As I mentioned in the beginning my current intended use is as storage. I have set up shelves and there is a lot of space. So for organizing and even temporary storage these will work and I really like the idea of the storage being on my ground instead of off in a metal garage with no lights. I figure I will make the cost of the unit back in just a few years in the saving on rent that I will get.

There is also a security factor to consider. Each door has a substantial lock on it so the units can be locked and secured. With it all wired up I will also have no problem adding a video surveillance camera.

Step 8: Future Uses

When I first looked through the module I wondered how difficult it would be to combine rooms together by taking out a dividing wall. I thought it work good to turn 2 rooms into an ebay shipping office. I could put shelves on one wall a table/desk on another wall and set up a photo booth. With power and internet I could essentially do everything from there. It would be a dedicated space where I could walk away and lock the door and have everything not disturbed when I come back. I can take stuff directly from a storage room to the ebay room and set it up for selling. The ideal rooms for converting are the ones next to the furnace room. One of those rooms has the thermostat in it So that would be a big plus if I wanted to use the furnace. . A large part of the furnace room is unused so removing a wall there would give me the use of that area and also provide a return air for the furnace. There are a couple of pictures of some modules that were converted into small offices.

So, there are more projects for this module ahead.

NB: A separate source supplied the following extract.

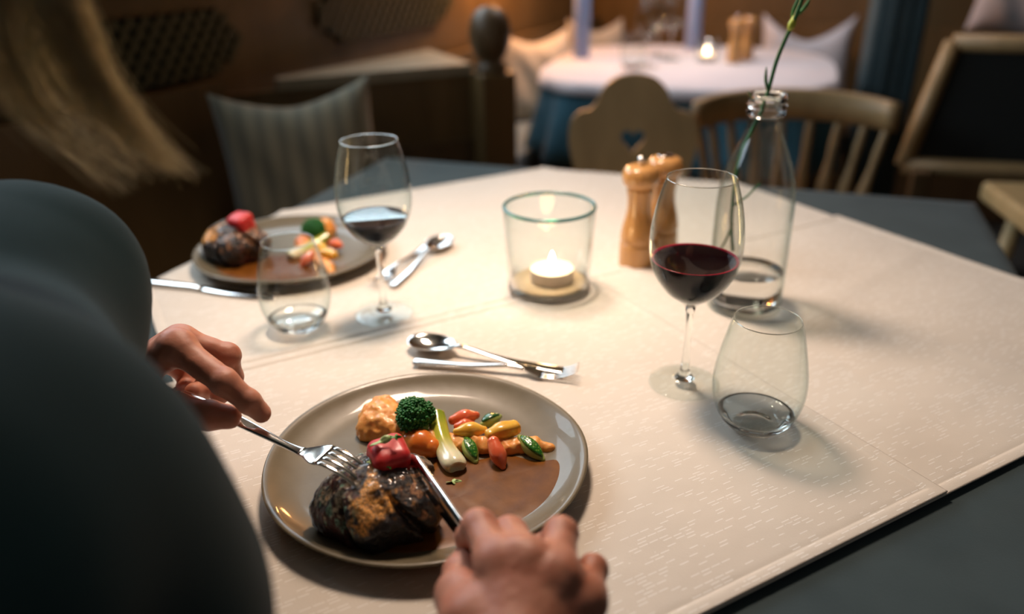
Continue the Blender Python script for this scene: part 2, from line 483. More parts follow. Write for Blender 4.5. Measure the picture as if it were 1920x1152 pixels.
# ------------------------------------------------------------------ radiator grilles in the panelling
def grille(s0, s1, z0, z1, label):
    t = thing('lattice_grille', label, 'grille', wl(s0, .002, z0))
    t.rotation_euler = (0, 0, math.atan2(WD.y, WD.x))
    W_, H_ = s1-s0, z1-z0
    # outline with stepped, rounded ends; local x along the wall, y points away from the room
    def inside(x, z):
        e = .35*H_
        k = abs(z/H_-.5)*2
        inset = .0 if k < .45 else (.25*H_ if k < .8 else .5*H_)
        return inset < x < W_-inset
    out = []
    for sx in (1, -1):
        pts = [(.5, 0), (.5, .12), (.28, .16), (.22, .28), (.04, .34), (0, .5), (.04, .66), (.22, .72), (.28, .84), (.5, .88), (.5, 1)]
        pts = pts if sx < 0 else pts[::-1]
        for a, b in pts: out.append(((a*H_ if sx > 0 else W_-a*H_), b*H_))
    n = len(out)
    V = [(x, 0, z) for x, z in out] + [(x, -.006, z) for x, z in out]
    F = [tuple(range(n)), tuple(range(2*n-1, n-1, -1))] + [(i, i+n, (i+1) % n+n, (i+1) % n) for i in range(n)]
    mesh('backing', V, F, M['void'], t, False)
    mb = MB(); p = .040
    for sg in (1, -1):
        k = -2*H_
        while k < W_+2*H_:
            pts = []
            for i in range(21):
                z = H_*i/20; x = k + sg*z*.85
                if inside(x, z): pts.append((x, z))
            if len(pts) > 2:
                (x0, za), (x1, zb) = pts[0], pts[-1]
                Lh = math.hypot(x1-x0, zb-za); an = math.atan2(zb-za, x1-x0)
                mb.box(((x0+x1)/2, -.010 - .004*(sg > 0), (za+zb)/2), (Lh, .005, .0150), Matrix.Rotation(-an, 3, 'Y'))
            k += p
    mb.build('lattice', M['wood_lattice'], t, False)
    return t
grille(-.46, 0.0, .885, 1.03, 'wooden lattice grille in the dark panelling behind the long grey cushion')
grille(.30, 1.02, .90, 1.06, 'dark grille in the panelling above the pale shelf, left of the ball-topped post')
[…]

In addition, the salvage guy told me that he has another camp coming up in the spring. He will let me know what becomes available. The idea occurred to me that maybe I could get into the storage business. Set up another module and rent the rooms out. I could even make them climate controlled. We will see what happens in the spring.

Another use for these is to make them into a kennel. Another buyer converted two of them into a large kennel.

Maybe I could set up a cat room in one. Many possibilities.

All things considered it is a pretty good deal for less than what a small shed would cost.